Now, we have to find number of workers required to do the same work in 30 hours.
i.e., when t = 30, n = ?
∴ Substituting t = 30 in (ii), we get
n × t = 720
∴ n × 30 = 720
∴ n = \(\frac { 720 }{ 30 }\)
∴ n = 24
∴ 24 workers will be required to build the wall in 30 hours.

Question 3.
120 bags of half litre milk can be filled by a machine within 3 minutes find the time to fill such 1800 bags?
Solution:
Let b represent the number of bags of half litre milk and t represent the time required to fill the bags.
Since, the number of bags and time required to fill the bags varies directly.
∴ b ∝ t
∴ b = kt …(i)
where k is the constant of variation.
Since, 120 bags can be filled in 3 minutes
i.e., when b = 120, t = 3
∴ Substituting b = 120 and t = 3 in (i), we get
b = kt
∴ 120 = k × 3
∴ k = \(\frac { 120 }{ 3 }\)
∴ k = 40
Substituting k = 40 in (i), we get
b = kt
∴ b = 40 t …(ii)
This is the equation of variation.
Now, we have to find time required to fill 1800 bags
∴ Substituting b = 1800 in (ii), we get
b = 40 t
∴ 1800 = 40 t
∴ t = \(\frac { 1800 }{ 40 }\)
∴ t = 45
∴ 1800 bags of half litre milk can be filled by the machine in 45 minutes.

Question 4.
A car with speed 60 km/hr takes 8 hours to travel some distance. What should be the increase in the speed if the same distance is
to be covered in \(7\frac { 1 }{ 2 }\) hours?
Solution:
Let v represent the speed of car in km/hr and t represent the time required.
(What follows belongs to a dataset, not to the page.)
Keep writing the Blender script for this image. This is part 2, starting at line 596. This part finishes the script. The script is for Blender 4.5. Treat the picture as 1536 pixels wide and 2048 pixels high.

Since, speed of a car varies inversely as the time required to cover a distance.
∴ \(v \propto \frac{1}{t}\)
∴ \(\mathbf{v}=\mathbf{k} \times \frac{1}{\mathbf{t}}\)
where, k is the constant of variation.
∴ v × t = k …(i)
Since, a car with speed 60 km/hr takes 8 hours to travel some distance.
i.e., when v = 60, t = 8
∴ Substituting v = 60 and t = 8 in (i), we get
v × t = k
∴ 60 × 8 = t
∴ k = 480
Substituting k = 480 in (i), we get
v × t = k
∴ v × t = 480 …(ii)
This is the equation of variation.
Now, we have to find speed of car if the same distance is to be covered in \(7\frac { 1 }{ 2 }\) hours.
i.e., when t = \(7\frac { 1 }{ 2 }\) = 7.5 , v = ?
∴ Substituting, t = 7.5 in (ii), we get
v × t = 480
∴ v × 7.5 = 480
\(v=\frac{480}{7.5}=\frac{4800}{75}\)
∴ v = 64
The speed of vehicle should be 64 km/hr to cover the same distance in 7.5 hours.
∴ The increase in speed = 64 – 60
= 4km/hr
∴ The increase in speed of the car is 4 km/hr.